The Western Balkans still haven’t forgotten their bloody and violent conflicts of the 1990s. Reconciliation, understanding, trust, and overcoming past trauma still seem far away.
Enter Biber (Bosnian-Croatian-Serbian for pepper), a short story contest that has been running for several years under the auspices of the Centre for Nonviolent Action (CNA).
The contest seeks to find short stories from regional authors, both already established and up-and-coming, which can facilitate social change through art.
So far, more than a thousand stories have been submitted and 75 published in three volumes. The stories can be written in BCS (a somewhat clunky acronym that stands for Bosnian-Croatian-Serbian), Albanian or Macedonian.
Now, the contest has been opened for submissions once again, until December 2020.
To find out more about this initiative and what it represents, we spoke to Davorka Turk from Zagreb, one of the members of the CNA.
“The CNA aims for a society of sustainable peace in which the development of critical thought, taking responsibility for society and community, reexamining one’s attitudes, and accepting diversity are nurtured. For over 23 years we have tried to achieve these goals through our programmes of peace education, publishing, and video production,” Ms Turk explains.
“Biber was inspired by a peace education programme – the training for peaceful conflict resolution – based on the idea that art can inspire social change,” she continues.
Stories that come out of Biber are different in style and execution but are somehow connected to the experiences of the violence and war of the 1990s.
Through these socially and politically engaged stories, the organisers of Biber believe that society can be changed for the better.
“Stories can bring us closer – talking about what hurts us, what problems we have when it comes to the wars of the 1990s and what to do about it. They are here to give us inspiration to build a more certain, safer, and freer future for us all,” Ms Turk tells Emerging Europe.
Much has been said in the Western Balkans about “overcoming the past.” The term is borrowed from German – Vergangenheitsbewältigung.
In short, it means a society that deals with the bad parts of its history. While the Balkans are still a long way from getting there, Ms Turk believes that stories can help.
“A good story can be much more than [regional] argument – the common, mutually conflicting narratives of who is to blame and who started it first. It can help us to put ourselves in someone else’s shoes, to try to understand the layers of human life, and helps to overcome trauma from war, violence, refugeeship, and loss,” she says.
A continuing issue for the region is one of trust. Narratives that paint the traumatic events of the civil wars as caused by “centuries of enmity” are common and widespread.
“Stories can help us overcome the barriers in reestablishing trust toward the people that for 30 years are being presented as ‘archetypal enemies’ in our societies,” Ms Turk explains.
Pepper is here to sting, says the contest’s website.
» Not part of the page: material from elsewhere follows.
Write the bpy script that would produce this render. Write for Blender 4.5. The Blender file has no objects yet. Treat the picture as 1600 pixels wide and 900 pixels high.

Laying bare truth and emotion about a war can be seen as provocative. Especially in societies that haven’t grappled fully yet with their own past.
Ms Turk says that provocation is more a consequence than an intention.
“Acting against nationalist patterns that are dominant in all post-Yugoslavian societies is not only provocative – but subversive too. It’s not just politics, but also the media and education, all parts of the social structure that’s set up so that it perpetuates militaristic and patriarchal patterns as socially desirable,” she elaborates.
That mainstream society in ex-Yugoslav countries promote ethnic intolerance is a foregone conclusion to the region’s academia and the NGO sector.
Each year, remembrance services and protests are held by NGOs such as Women in Black, but few things fundamentally change.
Nurturing a culture of remembrance that would include all victims remains key.
“Our research has proven that our cultures of remembrance are conflicted, one-sided, ethnocentric, based on collective victimisation that while not directly denying, at the very least ignore the suffering of the other. Numerous monuments remind us who are our enemies and usually only speak of how we suffered, which conditions us to become insensitive to the suffering of others. This only deepens the conflict and it is one of the main hurdles towards restoring broken trust,” Ms Turk says.
In addition to the Biber short story contest, the CNA also conducts other projects aimed at reconciliation.
They include visits to places of suffering and remembrance by mixed groups of war veterans. This is in stark contrast to how state-sponsored memorials are held.
“We live in societies in which it is normal that remembrance of pain does not cross the ‘us’ and ‘them’ line. The key to reconciliation is caring for oneself and one’s neighbours, empathy with the suffering of all sides, and a sincere desire and effort that it [conflict] never happens again,” Ms Turk concludes.